Dans l’état actuel du calendrier, des travaux à marche forcée attendent la commission des affaires sociales pour le PLFSS. Selon la « feuille verte » de l’Assemblée nationale – l’ordre du jour des séances publiques à venir – les députés doivent achever l’examen du PLFSS le 10 novembre, avant de se prononcer le 12 novembre lors d’un vote solennel. Ce qui ne devrait donner que six jours d’intervalle avant les travaux en séance plénière des sénateurs. La commission des affaires sociales ne travaillera pas non plus dans des conditions optimales.
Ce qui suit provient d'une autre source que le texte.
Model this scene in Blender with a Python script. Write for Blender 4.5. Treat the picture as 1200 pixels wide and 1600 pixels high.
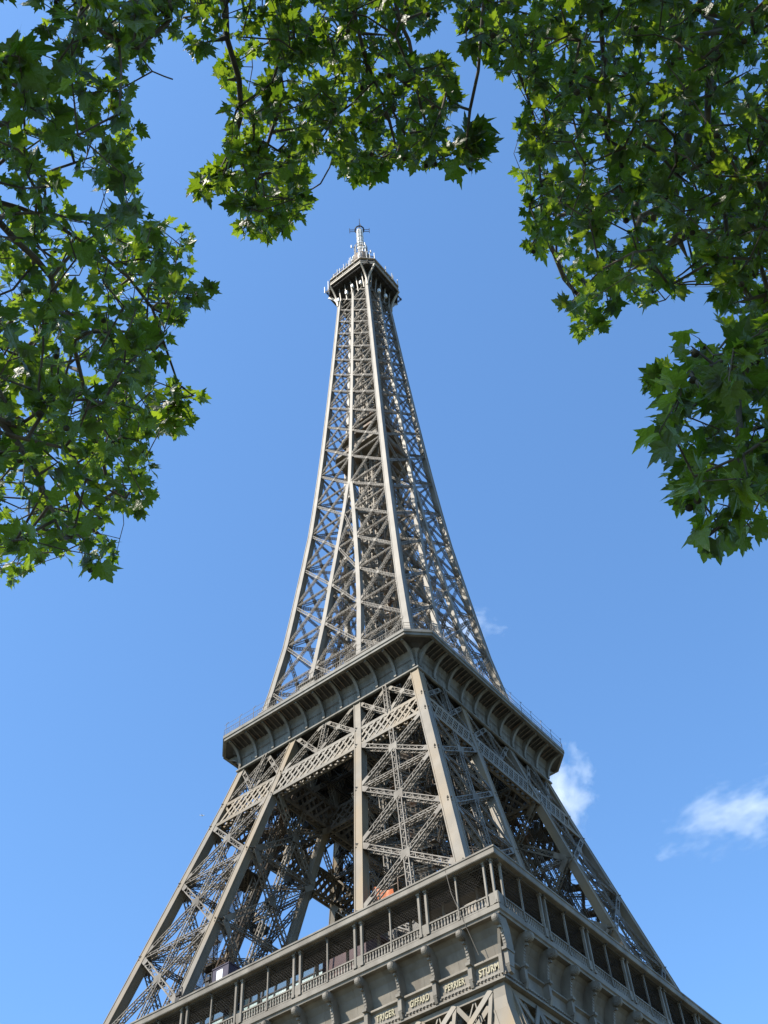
import bpy, math, random
import numpy as np
from mathutils import Vector, Matrix

for o in list(bpy.data.objects):
    bpy.data.objects.remove(o)
scene = bpy.context.scene
COL = scene.collection
rad = math.radians

# ------------------------------------------------------------------ camera
CAM = np.array([80.70, -113.31, 2.03])
FOC = 1716.8                                  # focal length in pixels of a 1200x1600 frame
yaw = math.atan2(113.31, -80.70) - 0.0080
pit, rol = 0.9060, -0.0740
FW = np.array([math.cos(yaw)*math.cos(pit), math.sin(yaw)*math.cos(pit), math.sin(pit)])
r0 = np.cross(FW, [0, 0, 1.0]); r0 /= np.linalg.norm(r0); u0 = np.cross(r0, FW)
RT = r0*math.cos(rol)+u0*math.sin(rol)
UP = -r0*math.sin(rol)+u0*math.cos(rol)
cd = bpy.data.cameras.new('camera'); cam = bpy.data.objects.new('camera', cd); COL.objects.link(cam)
cam.matrix_world = Matrix(((RT[0], UP[0], -FW[0], CAM[0]), (RT[1], UP[1], -FW[1], CAM[1]),
                           (RT[2], UP[2], -FW[2], CAM[2]), (0, 0, 0, 1)))
cd.sensor_fit = 'VERTICAL'; cd.sensor_height = 24.0; cd.lens = FOC/1600*24.0
cd.clip_start = 0.1; cd.clip_end = 60000
scene.camera = cam

# ------------------------------------------------------------------ sky, sun, exposure
SUN_EL, SUN_AZ = rad(46), rad(203)            # azimuth clockwise from +Y
SD = Vector((math.sin(SUN_AZ)*math.cos(SUN_EL), math.cos(SUN_AZ)*math.cos(SUN_EL), math.sin(SUN_EL)))
w = bpy.data.worlds.new("World"); scene.world = w; w.use_nodes = True
nt = w.node_tree; nt.nodes.clear()
sky = nt.nodes.new('ShaderNodeTexSky'); sky.sky_type = 'NISHITA'; sky.sun_disc = False
sky.sun_elevation = SUN_EL; sky.sun_rotation = SUN_AZ
sky.altitude = 100; sky.air_density = 1.0; sky.dust_density = 0.6; sky.ozone_density = 3.0
bg = nt.nodes.new('ShaderNodeBackground'); bg.inputs[1].default_value = 0.15
tint = nt.nodes.new('ShaderNodeMix'); tint.data_type = 'RGBA'; tint.blend_type = 'MULTIPLY'; tint.inputs['Factor'].default_value = 1; tint.inputs['B'].default_value = (.70, 1.0, 1.25, 1)
gam = nt.nodes.new('ShaderNodeGamma'); gam.inputs[1].default_value = .85
wo = nt.nodes.new('ShaderNodeOutputWorld')
nt.links.new(sky.outputs[0], gam.inputs[0]); nt.links.new(gam.outputs[0], tint.inputs['A']); nt.links.new(tint.outputs['Result'], bg.inputs[0]); nt.links.new(bg.outputs[0], wo.inputs[0])
ld = bpy.data.lights.new('sun', 'SUN'); ld.energy = 3.9; ld.angle = rad(0.53); ld.color = (1, 0.92, 0.79)
sun = bpy.data.objects.new('sun', ld); COL.objects.link(sun)
sun.rotation_euler = SD.to_track_quat('Z', 'Y').to_euler()
vs = scene.view_settings; vs.view_transform = 'Standard'; vs.look = 'None'; vs.exposure = 1.0; vs.gamma = 1
cy = scene.cycles
cy.volume_bounces = 6; cy.max_bounces = 10; cy.transparent_max_bounces = 12; cy.volume_step_rate = 1.0

# ------------------------------------------------------------------ helpers
def at(px, py, d):
    """point of the world seen at pixel (px, py) of the 1200x1600 photograph, d metres along the optical axis"""
    return CAM + d*(FW + RT*(px-600)/FOC - UP*(py-800)/FOC)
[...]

Par rapport à l’an dernier, celle-ci a d’ores et déjà perdu deux semaines, du fait de la présentation tardive en Conseil des ministres. « Il y a un problème de qualité du travail parlementaire ! » peste un président de groupe.
La commission des finances a elle aussi lancé ses travaux tambour battant, là aussi sous la pression des horloges et d’une incertitude politique dont elle ne parvient plus à s’extraire. « Il faut recaler les auditions. Tout cela met tout le monde en tension. Et la période nous oblige à travailler dans des temps extrêmement contraints », témoigne Jean-François Husson, rapporteur général (LR) du budget.
Les premiers jours de travail du nouveau ministre des Relations avec le Parlement, Laurent Panifous, ne s’annoncent pas de tout repos, avant même de pénétrer dans le chaudron bouillonnant des séances budgétaires de l’Assemblée nationale. « Cela va négocier », pressent un sénateur. « Cela peut bouger à la marge, d’une journée. Il ne peut pas y avoir de révolution », indique-t-on dans l’entourage du ministre des Relations avec le Parlement. Le délai constitutionnel de 70 jours de débats budgétaires avant la fin de l’année laisse peu de marge de manœuvre.